Assessment of the impacts of renewable energy variability in long-term decarbonization strategies

To meet the nationally determined contributions proposed by the countries that signed the Paris Agreement, investments must be made in renewable generation technologies such as solar and wind. However, due to their high variability, these technologies pose challenges in terms of meeting demand or generating excess electricity. For this reason, energy system models are designed to capture this variability by considering flexibility technologies. Nevertheless, it is important to note that some energy system models lack integration with other sectors. Therefore, integrated assessment models have been employed to evaluate mitigation strategies, as they endogenously consider the linkages between energy and non-energy sectors. In addition, due to their complexity, these models do not account for the variability of renewable resources. Hence, this research aims to address this issue. This work represents the first attempt to evaluate how the introduction of hourly resolution affects the outcomes of integrated assessment models, specifically focusing on the Global Change Analysis Model (GCAM). We employ a soft-linking approach between the GCAM and the Highway to Renewable Energy Systems model (H2RES, an hourly level energy system model) to accomplish this. The proposed approach is tested using Chile’s Nationally Determined Contributions under different hydrological profiles in the power sector.
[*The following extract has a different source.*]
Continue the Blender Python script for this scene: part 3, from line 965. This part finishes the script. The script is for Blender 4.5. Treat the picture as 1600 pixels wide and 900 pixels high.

The results show that it is possible to use the capacity obtained from the Global Change Analysis Model and implement it on an hourly scale. However, the feasibility of implementation depends on high levels of flexibility technologies, such as battery energy storage. When given the choice of investments in renewable sources and flexible technologies, the optimal dispatch of the H2RES model show small differences than those obtained by GCAM-Chile. H2RES differs from GCAM-Chile in approximately 5% for wind and 3% for solar electricity generation in the year 2050. However, feasible integration of significant renewable sources is obtained with relatively high Critical Excess Electricity Production levels, reaching 20% in 2050. This excess electricity is attributed to the necessity for flexible technologies to manage the intermittency of renewables sources when hourly profiles of such sources are considered.